Appellant contends that a contract existed by reason of the fact that it was the custom in the area where the lease was made for lessors to pay for insurance premiums when the lessees failed to do so. Appellant does not tell us, however, how such a custom brings into existence the elements essential to the formation of a contract. For example, before there could be a contract between appellee and appellant as to the payment of insurance premiums, it would be essential that the parties had manifested their mutual assent to the formation of the contract by acts that were intentionally done.[4] The existence of the custom relied upon by appellant in no way establishes the doing of any such acts, and therefore has no bearing whatever on the requirement of mutual assent. Appellant's only authority for the proposition it urges here is our decision in Spenard Plumbing & Heating Co. v. Wright.[5] That case is inapposite. There an offer had been made to construct a building and the custom referred to in the case dealt with the mode of accepting such offer. Here the elements of offer and acceptance are not involved.

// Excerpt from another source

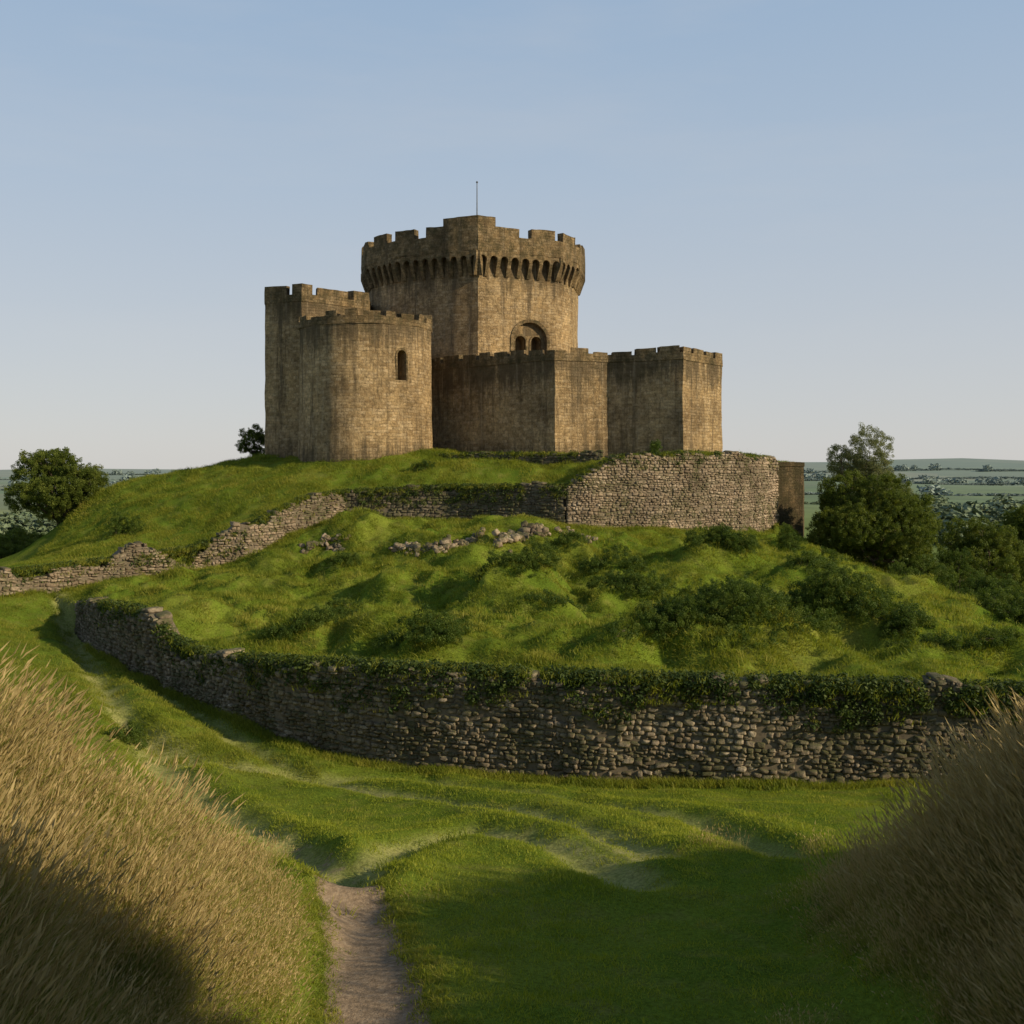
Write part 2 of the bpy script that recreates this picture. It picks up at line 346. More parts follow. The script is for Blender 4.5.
def tuft(name,n,rad,h0,h1,w,mat,lean=.5,seg=3,seed=None,seedmat=None,sl=(.05,.11),pw=1.0):
    V=[];Fc=[];mi=[]
    for k in range(n):
        a=random.uniform(0,6.283);r=rad*math.sqrt(random.random());x,y=r*math.cos(a),r*math.sin(a)
        h=h0+(h1-h0)*random.random()**pw;d=random.uniform(0,6.283);ln=lean*random.uniform(.2,1)*h;fa_=random.uniform(0,3.14)
        wx,wy=math.cos(fa_)*w/2,math.sin(fa_)*w/2
        b0=len(V)
        for s in range(seg+1):
            t=s/seg;ox,oy=math.cos(d)*ln*t*t,math.sin(d)*ln*t*t;z=h*t*(1-.25*t*lean)-.03;ww=(1-t)**.6 if s<seg else 0
            if s<seg:
                V+=[(x+ox-wx*ww,y+oy-wy*ww,z),(x+ox+wx*ww,y+oy+wy*ww,z)]
            else: V.append((x+ox,y+oy,z))
        for s in range(seg-1):
            q=b0+2*s;Fc.append((q,q+1,q+3,q+2));mi.append(0)
        q=b0+2*(seg-1);Fc.append((q,q+1,q+2));mi.append(0)
        if seed and random.random()<seed:
            tx,ty,tz=V[-1];b=len(V);L=random.uniform(*sl);r2=random.uniform(.008,.015)
            V+=[(tx,ty,tz-L*.5),(tx+r2,ty,tz),(tx-r2*.5,ty+r2*.87,tz),(tx-r2*.5,ty-r2*.87,tz),(tx+math.cos(d)*L*.3,ty+math.sin(d)*L*.3,tz+L)]
            for u,v in ((1,2),(2,3),(3,1)):
                Fc.append((b,b+u,b+v));Fc.append((b+4,b+v,b+u));mi+=[1,1]
    me=bpy.data.meshes.new(name);me.from_pydata(V,[],Fc);me.materials.append(mat)
    if seedmat: me.materials.append(seedmat)
    me.polygons.foreach_set('material_index',mi);me.update()
    return bpy.data.objects.new(name,me)
def clump(name,n,size,mat,rad=.5):
    V=[];Fc=[]
    for k in range(n):
        d=Vector((random.gauss(0,1),random.gauss(0,1),random.gauss(0,1))).normalized()
        p=d*rad*random.random()**.4
        nrm=(d+Vector((random.gauss(0,.6),random.gauss(0,.6),random.gauss(0,.6)+.3))).normalized()
        t=nrm.orthogonal().normalized();b=nrm.cross(t);a=random.uniform(0,6.28)
        t,b=t*math.cos(a)+b*math.sin(a),b*math.cos(a)-t*math.sin(a)
        s=size*random.uniform(.6,1.3);i0=len(V)
        V+=[tuple(p-t*s),tuple(p+b*s*.55+nrm*s*.15),tuple(p+t*s),tuple(p-b*s*.55+nrm*s*.15)];Fc.append((i0,i0+1,i0+2,i0+3))
    me=bpy.data.meshes.new(name);me.from_pydata(V,[],Fc);me.materials.append(mat)
    return bpy.data.objects.new(name,me)
def rock(name,mat):
    bm=bmesh.new();bmesh.ops.create_cube(bm,size=1.0);bmesh.ops.subdivide_edges(bm,edges=bm.edges[:],cuts=3,use_grid_fill=True)
    off=Vector((random.uniform(-50,50),)*3)
    for v in bm.verts:
        p=v.co*2;l=(abs(p.x)**7+abs(p.y)**7+abs(p.z)**7)**(1/7)
        p=p/l*.5
        p+=mnoise.noise_vector(p*1.7+off)*.13+mnoise.noise_vector(p*5+off)*.05
        v.co=p
    me=bpy.data.meshes.new(name);bm.to_mesh(me);bm.free();me.materials.append(mat);me.shade_smooth()
    return bpy.data.objects.new(name,me)
C_lawn=lib('lawn_tufts',[tuft('lawn_tuft',70,.34,.03,.09,.014,M_lawn,.8,2) for _ in range(5)])
C_hill=lib('hill_tufts',[tuft('hill_tuft',85,.52,.08,.26,.022,M_hill,.9,2) for _ in range(5)])
C_hills=lib('fringe_tufts',[tuft('fringe_tuft',22,.22,.08,.26,.02,M_hill,1.0,2) for _ in range(4)])
C_tall=lib('meadow_tufts',[tuft('meadow_tuft',58,.42,.2,.75,.011,M_tallg,.55,3,.25,M_seed) for _ in range(6)])
C_stalk=lib('stalk_tufts',[tuft('stalk_tuft',11,.40,.6,1.15,.007,M_seed,.28,3,1.0,M_seed,(.08,.17)) for _ in range(6)])
C_dry=lib('dry_tufts',[tuft('dry_tuft',52,.42,.2,.9,.011,M_dry,.5,3,.25,M_seed) for _ in range(6)])
C_leaf=lib('leaf_clumps',[clump('leaf_clump',80,.12,M_leaf) for _ in range(4)])
C_will=lib('willow_clumps',[clump('willow_clump',80,.10,M_leafgrey) for _ in range(4)])
C_bram=lib('bramble_clumps',[clump('bramble_clump',90,.10,M_bramble) for _ in range(4)])
C_ivy=lib('ivy_clumps',[clump('ivy_clump',60,.12,M_ivy) for _ in range(4)])
C_dist=lib('distant_clumps',[clump('distant_clump',260,.10,M_distleaf) for _ in range(3)])
C_far=lib('far_clumps',[clump('far_clump',120,.14,M_farleaf) for _ in range(3)])
C_rock=lib('rocks',[rock('rock',M_rock) for _ in range(7)])
C_rockm=lib('shaded_mossy_rocks',[rock('shaded_mossy_rock',M_rockm) for _ in range(7)])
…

*82 Appellant next contends that appellee wrongfully terminated the lease with Johnson and that this resulted in appellee becoming liable to appellant for the unpaid insurance premiums. The basis for this contention is appellant's theory that since the lease required the purchase of insurance, it was obvious that appellee and Johnson intended that the benefit of premium payments would accrue to the chosen insurer (which happened to turn out to be appellant), thus making appellant a third party creditor beneficiary to the lease contract. Appellee's wrongful termination of the lease, appellant argues, wrongfully deprived appellant of the premium payments to which it was entitled by destroying Johnson's means of income with which to pay the premiums.

Appellant's contention is untenable. The lease required only that Johnson purchase insurance protection for the benefit of appellee. There is no evidence that the parties to the lease either intended or contemplated that one purpose of the lease would be to benefit a third party. Appellant was not a third party creditor beneficiary to the lease contract.[6] Appellant was at best an incidental beneficiary and as such can claim no damage from the alleged breach of the contract.[7]

Appellant's final point is that the lower court erred in granting appellee's motion for summary judgment because the affidavits submitted by each party showed factual issues to exist as to the questions of custom, implied contract and breach of the lease contract.

Summary judgment may be granted when it is shown that there is no genuine issue as to any material fact.[8] Under the view we have taken of this case, it is apparent that the alleged factual issues are not material to a proper disposition of this controversy. Summary judgment was properly granted.

The judgment is affirmed.

NOTES

[1] Northern Assur. Co. v. Goelet, 69 App. Div. 108, 74 N.Y.Supp. 553 (1902); Wharen v. Markle Banking & Trust Co., 145 Pa.Super. 99, 20 A.2d 885, 887 (1941).

[2] Restatement, Contracts § 1 (1932) defines a contract as follows:

"A contract is a promise or a set of promises for the breach of which the law gives a remedy, or the performance of which the law in some way recognizes as a duty."

[3] Restatement, Contracts § 5 (1932) provides:

"Except as stated in § 72(2), a promise in a contract must be stated in such words either oral or written, or must be inferred wholly or partly from such conduct, as justifies the promisee in understanding that the promisor intended to make a promise."

[4] Restatement, Contracts § 20 (1932) provides:

"A manifestation of mutual assent by the parties to an informal contract is essential to its formation and the acts by which such assent is manifested must be done with the intent to do those acts. * * *"

[5] 370 P.2d 519, 523-524 (Alaska 1962).

[6] 2 Williston, Contracts § 356A (3d ed. 1959); Restatement, Contracts § 133 (1932). See United States v. Aleutian Homes, 193 F. Supp. 571, 576 (D.Alaska 1961).

[7] Restatement, Contracts § 147 (1932); 2 Williston, Contracts §§ 402-403 (3d ed. 1959); Henry C. Smither Roofing Co. v. Helen Realty Co., 90 Ind. App. 52, 168 N.E. 44 (1929).

[8] Civ.R. 56; Ransom v. Haner, 362 P.2d 282, 289-290 (Alaska 1961).